What you will do: Look through the material below and give the number of lines holding "this", with no other words.

#### Material ####

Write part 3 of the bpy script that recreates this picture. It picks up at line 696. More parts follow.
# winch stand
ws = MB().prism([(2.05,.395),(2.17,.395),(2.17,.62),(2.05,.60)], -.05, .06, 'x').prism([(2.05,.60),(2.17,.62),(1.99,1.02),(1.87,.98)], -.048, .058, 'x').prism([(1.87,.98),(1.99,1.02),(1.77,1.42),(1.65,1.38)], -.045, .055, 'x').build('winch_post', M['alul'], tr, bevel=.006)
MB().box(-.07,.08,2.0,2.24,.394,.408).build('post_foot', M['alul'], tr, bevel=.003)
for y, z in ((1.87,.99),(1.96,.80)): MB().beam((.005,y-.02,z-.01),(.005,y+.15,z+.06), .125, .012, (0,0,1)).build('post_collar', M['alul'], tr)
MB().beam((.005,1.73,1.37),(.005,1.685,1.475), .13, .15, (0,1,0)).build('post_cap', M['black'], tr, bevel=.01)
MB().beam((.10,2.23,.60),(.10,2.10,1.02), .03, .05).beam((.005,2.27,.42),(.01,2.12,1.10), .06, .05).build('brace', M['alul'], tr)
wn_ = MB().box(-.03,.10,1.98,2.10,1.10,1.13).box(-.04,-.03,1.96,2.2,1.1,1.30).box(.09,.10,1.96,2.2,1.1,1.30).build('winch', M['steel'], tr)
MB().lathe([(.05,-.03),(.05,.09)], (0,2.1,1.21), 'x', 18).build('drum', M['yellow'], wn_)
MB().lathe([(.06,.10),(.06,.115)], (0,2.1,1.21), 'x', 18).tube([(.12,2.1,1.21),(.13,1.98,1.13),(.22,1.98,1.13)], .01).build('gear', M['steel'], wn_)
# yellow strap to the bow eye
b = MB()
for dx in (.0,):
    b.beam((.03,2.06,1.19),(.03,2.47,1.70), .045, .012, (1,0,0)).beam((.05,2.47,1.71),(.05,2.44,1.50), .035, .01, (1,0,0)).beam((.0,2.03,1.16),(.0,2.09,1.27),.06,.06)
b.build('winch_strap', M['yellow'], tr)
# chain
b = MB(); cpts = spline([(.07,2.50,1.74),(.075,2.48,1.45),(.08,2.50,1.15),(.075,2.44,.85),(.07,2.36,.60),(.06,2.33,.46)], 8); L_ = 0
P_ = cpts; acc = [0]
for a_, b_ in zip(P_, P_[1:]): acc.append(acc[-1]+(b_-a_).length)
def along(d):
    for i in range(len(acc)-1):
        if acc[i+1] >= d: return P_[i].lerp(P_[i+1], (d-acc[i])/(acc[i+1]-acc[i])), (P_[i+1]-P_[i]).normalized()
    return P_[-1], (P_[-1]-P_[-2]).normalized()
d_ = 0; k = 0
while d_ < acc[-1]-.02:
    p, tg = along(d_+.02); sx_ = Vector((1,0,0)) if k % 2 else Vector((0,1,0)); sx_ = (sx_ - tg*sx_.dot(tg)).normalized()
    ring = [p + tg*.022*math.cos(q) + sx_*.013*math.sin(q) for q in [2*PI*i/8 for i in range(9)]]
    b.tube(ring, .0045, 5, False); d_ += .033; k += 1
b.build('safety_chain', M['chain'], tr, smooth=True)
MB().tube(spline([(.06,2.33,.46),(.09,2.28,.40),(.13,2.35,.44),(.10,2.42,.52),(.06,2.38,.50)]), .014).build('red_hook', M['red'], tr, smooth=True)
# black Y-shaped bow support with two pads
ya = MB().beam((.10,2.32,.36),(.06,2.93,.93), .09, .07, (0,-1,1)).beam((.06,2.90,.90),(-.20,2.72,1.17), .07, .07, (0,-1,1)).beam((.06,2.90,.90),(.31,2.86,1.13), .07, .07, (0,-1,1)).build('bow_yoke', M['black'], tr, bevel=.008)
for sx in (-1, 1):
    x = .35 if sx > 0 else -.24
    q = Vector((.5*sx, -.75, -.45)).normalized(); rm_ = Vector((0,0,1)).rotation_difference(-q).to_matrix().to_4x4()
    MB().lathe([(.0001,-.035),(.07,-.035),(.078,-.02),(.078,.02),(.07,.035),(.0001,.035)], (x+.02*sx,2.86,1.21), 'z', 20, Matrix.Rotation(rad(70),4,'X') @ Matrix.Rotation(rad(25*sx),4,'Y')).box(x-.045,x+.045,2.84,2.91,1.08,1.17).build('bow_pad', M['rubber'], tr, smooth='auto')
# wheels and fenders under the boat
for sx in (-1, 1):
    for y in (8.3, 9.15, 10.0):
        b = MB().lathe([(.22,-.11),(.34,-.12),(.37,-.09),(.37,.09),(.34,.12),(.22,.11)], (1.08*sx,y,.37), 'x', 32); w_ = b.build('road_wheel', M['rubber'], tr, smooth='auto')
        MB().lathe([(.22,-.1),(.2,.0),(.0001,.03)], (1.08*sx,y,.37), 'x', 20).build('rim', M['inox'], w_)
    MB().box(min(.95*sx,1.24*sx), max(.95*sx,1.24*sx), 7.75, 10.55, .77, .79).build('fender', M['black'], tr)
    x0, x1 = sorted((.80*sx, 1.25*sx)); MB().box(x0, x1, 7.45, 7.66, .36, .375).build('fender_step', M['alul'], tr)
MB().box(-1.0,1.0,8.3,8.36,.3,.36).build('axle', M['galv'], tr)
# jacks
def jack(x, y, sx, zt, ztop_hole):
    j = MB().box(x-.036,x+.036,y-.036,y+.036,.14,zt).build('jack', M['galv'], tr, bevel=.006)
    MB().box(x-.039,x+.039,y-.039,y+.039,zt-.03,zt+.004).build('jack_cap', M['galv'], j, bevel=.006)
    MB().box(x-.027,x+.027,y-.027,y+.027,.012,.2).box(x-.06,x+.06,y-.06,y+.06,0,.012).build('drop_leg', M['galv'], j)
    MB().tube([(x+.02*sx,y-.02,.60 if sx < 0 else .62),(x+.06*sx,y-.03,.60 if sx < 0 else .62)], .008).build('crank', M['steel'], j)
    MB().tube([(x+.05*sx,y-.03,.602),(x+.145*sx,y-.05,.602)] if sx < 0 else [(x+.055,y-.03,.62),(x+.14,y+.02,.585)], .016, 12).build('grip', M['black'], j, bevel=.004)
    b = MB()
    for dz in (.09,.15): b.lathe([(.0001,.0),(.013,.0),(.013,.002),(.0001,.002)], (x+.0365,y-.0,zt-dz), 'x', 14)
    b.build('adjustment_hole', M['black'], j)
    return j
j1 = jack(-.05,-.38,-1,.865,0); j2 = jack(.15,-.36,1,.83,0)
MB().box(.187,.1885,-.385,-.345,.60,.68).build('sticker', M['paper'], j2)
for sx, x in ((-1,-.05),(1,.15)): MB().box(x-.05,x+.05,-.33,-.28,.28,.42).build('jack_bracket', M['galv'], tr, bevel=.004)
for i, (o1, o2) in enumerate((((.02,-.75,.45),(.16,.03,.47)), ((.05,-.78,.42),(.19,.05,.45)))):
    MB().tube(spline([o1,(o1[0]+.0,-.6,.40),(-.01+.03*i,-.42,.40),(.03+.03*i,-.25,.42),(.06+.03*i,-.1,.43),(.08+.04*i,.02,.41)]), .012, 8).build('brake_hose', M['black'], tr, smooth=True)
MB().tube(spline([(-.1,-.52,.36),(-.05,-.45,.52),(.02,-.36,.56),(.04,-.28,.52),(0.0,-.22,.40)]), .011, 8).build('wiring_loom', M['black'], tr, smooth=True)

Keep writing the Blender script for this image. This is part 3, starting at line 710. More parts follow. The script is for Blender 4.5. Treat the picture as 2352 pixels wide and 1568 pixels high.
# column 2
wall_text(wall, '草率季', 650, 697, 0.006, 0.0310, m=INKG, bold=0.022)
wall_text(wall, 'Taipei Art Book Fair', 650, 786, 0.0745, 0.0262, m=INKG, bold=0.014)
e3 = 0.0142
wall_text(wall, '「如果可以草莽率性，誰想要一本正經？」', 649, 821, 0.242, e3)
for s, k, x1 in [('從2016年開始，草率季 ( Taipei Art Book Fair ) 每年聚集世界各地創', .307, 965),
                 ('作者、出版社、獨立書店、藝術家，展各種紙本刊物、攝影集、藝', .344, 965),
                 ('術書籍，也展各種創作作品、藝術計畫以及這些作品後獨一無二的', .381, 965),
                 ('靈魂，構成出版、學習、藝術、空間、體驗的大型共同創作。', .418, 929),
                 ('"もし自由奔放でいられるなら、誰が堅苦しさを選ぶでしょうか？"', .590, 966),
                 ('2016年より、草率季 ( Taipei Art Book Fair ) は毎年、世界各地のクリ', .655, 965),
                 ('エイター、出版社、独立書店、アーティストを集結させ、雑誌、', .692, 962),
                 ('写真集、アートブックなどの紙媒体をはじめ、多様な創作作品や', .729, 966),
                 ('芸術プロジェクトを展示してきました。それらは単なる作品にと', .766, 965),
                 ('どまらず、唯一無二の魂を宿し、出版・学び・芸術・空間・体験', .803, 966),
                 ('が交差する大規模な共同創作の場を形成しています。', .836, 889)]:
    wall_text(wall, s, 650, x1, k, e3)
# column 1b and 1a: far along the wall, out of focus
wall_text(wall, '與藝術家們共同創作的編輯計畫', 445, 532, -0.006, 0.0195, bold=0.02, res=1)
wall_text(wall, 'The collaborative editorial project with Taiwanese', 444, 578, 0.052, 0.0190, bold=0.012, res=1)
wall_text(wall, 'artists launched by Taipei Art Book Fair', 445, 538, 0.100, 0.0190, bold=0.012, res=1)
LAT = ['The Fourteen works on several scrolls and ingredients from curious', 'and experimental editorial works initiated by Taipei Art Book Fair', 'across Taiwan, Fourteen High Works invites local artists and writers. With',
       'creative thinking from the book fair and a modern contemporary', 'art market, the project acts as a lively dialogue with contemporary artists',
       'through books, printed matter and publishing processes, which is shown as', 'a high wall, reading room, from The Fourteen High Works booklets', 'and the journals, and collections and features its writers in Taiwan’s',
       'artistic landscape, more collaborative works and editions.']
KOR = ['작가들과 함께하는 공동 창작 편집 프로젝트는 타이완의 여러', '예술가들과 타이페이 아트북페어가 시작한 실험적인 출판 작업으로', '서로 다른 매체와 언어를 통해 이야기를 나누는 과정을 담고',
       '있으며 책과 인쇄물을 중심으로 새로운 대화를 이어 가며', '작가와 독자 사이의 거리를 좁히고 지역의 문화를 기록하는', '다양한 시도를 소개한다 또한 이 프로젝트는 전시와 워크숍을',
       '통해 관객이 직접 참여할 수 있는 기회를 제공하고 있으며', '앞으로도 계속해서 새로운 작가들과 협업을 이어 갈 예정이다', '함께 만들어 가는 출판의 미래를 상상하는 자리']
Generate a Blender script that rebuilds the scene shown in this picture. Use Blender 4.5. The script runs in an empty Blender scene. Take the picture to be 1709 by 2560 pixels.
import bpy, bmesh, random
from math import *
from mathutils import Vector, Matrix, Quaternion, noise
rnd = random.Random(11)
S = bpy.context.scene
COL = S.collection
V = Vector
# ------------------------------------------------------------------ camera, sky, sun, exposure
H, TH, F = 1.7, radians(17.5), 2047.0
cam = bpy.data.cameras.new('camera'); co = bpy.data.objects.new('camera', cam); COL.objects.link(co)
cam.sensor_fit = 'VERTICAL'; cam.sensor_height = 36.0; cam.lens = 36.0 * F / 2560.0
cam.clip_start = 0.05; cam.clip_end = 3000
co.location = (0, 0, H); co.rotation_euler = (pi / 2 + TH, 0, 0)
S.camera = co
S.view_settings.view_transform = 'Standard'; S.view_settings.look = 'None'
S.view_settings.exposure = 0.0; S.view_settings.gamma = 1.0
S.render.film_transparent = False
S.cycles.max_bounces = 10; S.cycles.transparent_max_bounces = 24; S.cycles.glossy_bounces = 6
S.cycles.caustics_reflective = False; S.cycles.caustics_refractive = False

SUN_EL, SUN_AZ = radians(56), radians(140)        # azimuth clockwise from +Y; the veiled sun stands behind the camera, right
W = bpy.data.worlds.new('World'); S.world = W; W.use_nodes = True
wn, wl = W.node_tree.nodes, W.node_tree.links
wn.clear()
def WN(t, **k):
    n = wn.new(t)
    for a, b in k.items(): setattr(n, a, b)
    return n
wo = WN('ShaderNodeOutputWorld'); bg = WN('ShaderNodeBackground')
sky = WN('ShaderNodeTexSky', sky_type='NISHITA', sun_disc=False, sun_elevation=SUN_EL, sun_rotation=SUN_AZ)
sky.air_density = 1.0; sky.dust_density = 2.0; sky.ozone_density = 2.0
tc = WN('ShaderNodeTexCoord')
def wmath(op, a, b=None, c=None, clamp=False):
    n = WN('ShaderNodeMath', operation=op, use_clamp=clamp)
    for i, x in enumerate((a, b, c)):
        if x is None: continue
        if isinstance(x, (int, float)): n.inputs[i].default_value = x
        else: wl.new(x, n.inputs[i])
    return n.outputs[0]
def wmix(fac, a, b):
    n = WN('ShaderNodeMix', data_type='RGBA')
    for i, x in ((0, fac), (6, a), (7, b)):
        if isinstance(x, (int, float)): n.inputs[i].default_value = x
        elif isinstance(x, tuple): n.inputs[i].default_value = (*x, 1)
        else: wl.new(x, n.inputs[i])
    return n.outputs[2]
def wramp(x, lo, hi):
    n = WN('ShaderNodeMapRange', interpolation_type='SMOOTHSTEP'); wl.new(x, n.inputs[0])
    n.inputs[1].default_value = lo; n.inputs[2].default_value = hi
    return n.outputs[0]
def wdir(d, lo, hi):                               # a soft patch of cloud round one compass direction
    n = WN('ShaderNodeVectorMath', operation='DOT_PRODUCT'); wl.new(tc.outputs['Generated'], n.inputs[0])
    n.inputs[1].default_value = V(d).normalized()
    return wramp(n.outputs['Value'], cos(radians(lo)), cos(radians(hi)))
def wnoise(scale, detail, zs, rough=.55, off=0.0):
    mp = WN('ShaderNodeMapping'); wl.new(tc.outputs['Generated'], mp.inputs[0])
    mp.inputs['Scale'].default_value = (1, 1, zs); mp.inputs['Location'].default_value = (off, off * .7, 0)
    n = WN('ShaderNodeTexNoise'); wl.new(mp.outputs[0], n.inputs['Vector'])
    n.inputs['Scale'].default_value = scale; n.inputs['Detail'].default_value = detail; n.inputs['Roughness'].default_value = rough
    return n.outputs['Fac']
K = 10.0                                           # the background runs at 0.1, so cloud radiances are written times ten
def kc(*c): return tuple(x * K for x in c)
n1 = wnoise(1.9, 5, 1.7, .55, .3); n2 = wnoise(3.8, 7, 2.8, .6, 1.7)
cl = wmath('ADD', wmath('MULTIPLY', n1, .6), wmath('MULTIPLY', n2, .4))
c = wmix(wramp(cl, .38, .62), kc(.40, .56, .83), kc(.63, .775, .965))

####

Exercise solution: 3